What "Orwellian" really means - Noah Tavlin, 5:31, TED Ed |
"Orwellian" is an adjective describing a situation, idea, or societal condition that George Orwell identified as being destructive to the welfare of a free and open society. It denotes an attitude and a brutal policy of control by propaganda, surveillance, misinformation, denial of truth, and manipulation of the past, including the "unperson"—a person whose past existence is expunged from the public record and memory, practised by modern repressive governments. Often, this includes the circumstances depicted in his novels, particularly Nineteen Eighty-Four but political double-speak is criticized throughout his work, such as in Politics and the English Language.
Nineteen Eighty-Four uses themes from life in the Soviet Union and wartime life in Great Britain as sources for many of its motifs.
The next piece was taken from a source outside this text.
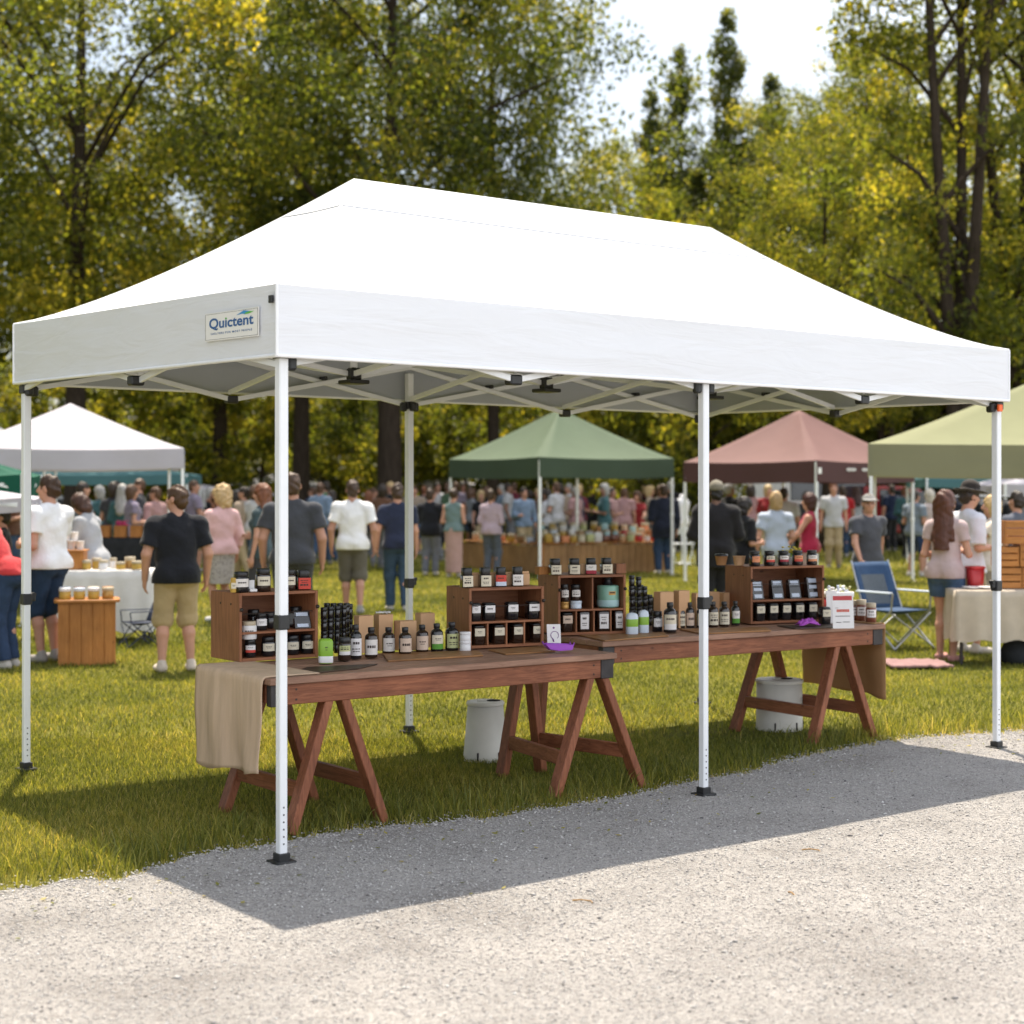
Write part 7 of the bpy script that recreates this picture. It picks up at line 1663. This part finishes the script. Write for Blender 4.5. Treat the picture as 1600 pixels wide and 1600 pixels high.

Orwell's ideas about personal freedom and state authority developed when he was a British colonial administrator in Burma. He was fascinated by the effect of colonialism on the individual, requiring acceptance of the idea that the colonialist exists only for the good of the colonised.
There has also been a great deal of discourse on the possibility that Orwell galvanised his ideas of oppression during his experience, and his subsequent writings in the English press, in Spain. Orwell was a member of the Catalan Workers' Party of Marxist Unification (POUM) militia and suffered suppression and escaped arrest by the Comintern faction working within the Second Spanish Republic. Following his escape he made a strong case for defending the Spanish revolution from the Communists there, and the misinformation in the press at home. During this period he formed strong ideas about the reportage of events, and their context in his own ideas of imperialism and democracy.